Steve outlined what the Liverpool City Region has been doing to increase connectivity locally, from providing technology and training for those who have been digitally excluded, to investing in greater digital connectivity through the LCR Connect venture. The latter will see all six local authorities connected to the Hartree supercomputer at Sci-Tech Daresbury via fibre optic cables, giving the region the fastest internet speeds in the country and significantly enhanced capacity for big data analytics. 

Professor Simeon Yates then discussed the importance of tackling digital inequalities, including the need to develop policy that can keep up with the rapidly changing digital landscape. He outlined an upcoming report that shows that digital exclusion is not just about a gap in skills or technology, but about how access to benefits, the NHS and education can be hindered by financial barriers caused by digital exclusion.  

His message was that policymakers must understand the complex issue and its consequences in order to give the digital divide the urgent response it requires. 

Dr Emma Stone from The Good Things Foundation, a digital inclusion charity, built on Simeon’s observation that digital exclusion relates to everyday issues like healthcare, education, travel, and banking. Emma mentioned that the solution is not just education, but policy which will tackle the economic reasons for digital exclusion such as not being able to afford broadband or suitable devices. 

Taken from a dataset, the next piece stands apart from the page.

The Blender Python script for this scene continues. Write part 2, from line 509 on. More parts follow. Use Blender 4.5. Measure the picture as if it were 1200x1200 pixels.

Toby Perkins MP reiterated that deprived areas are at higher risk of digital exclusion but pointed out the need for different approaches to addressing the issue in rural areas and urban areas, citing the differences in connectivity and assumptions made about access to devices and broadband.  

The discussion then moved on to testimony from several individuals working in digital inclusion in deprived areas across the UK: Hafsha Shaikh, from Smartlyte – Get Families Talking; Beena Puri from Greater Manchester Combined Authority; Dana Haidan from Virgin Media O2; and Jocelle Lovell from Cwmpas. 

They talked about the impact that digital inclusion has had on individuals and communities they have supported, driving home the desperate need for increasing skills and connectivity for people who are at risk of being left behind as our day-to-day activities move further into the digital world. 

Hafsha told the audience that the people who had benefitted from support from Smartlyte – Get Families Talking were now able to keep in touch with their families through social media and instant messaging, contact a GP online, and apply for jobs, all of which had a positive knock-on effect on their wellbeing. 

Dana discussed the importance of collaboration to find solutions for social exclusion, what the telecommunications industry’s responsibilities were in connecting people, and what the industry is able to do to support the government’s digital inclusion goals. 

Beena outlined the work done in Greater Manchester, particularly the pilot done recently in which social housing providers partnered with internet service providers. The pilot project demonstrated that authorities need to move beyond social tariffs which can still be too expensive for those in social housing to afford, and instead offer real solutions which residents will uptake. 

Finally, Jocelle showed how the work currently being done in Wales through Cwmpas could be modelled in other areas, to create a fairer and more inclusive society through digital inclusion.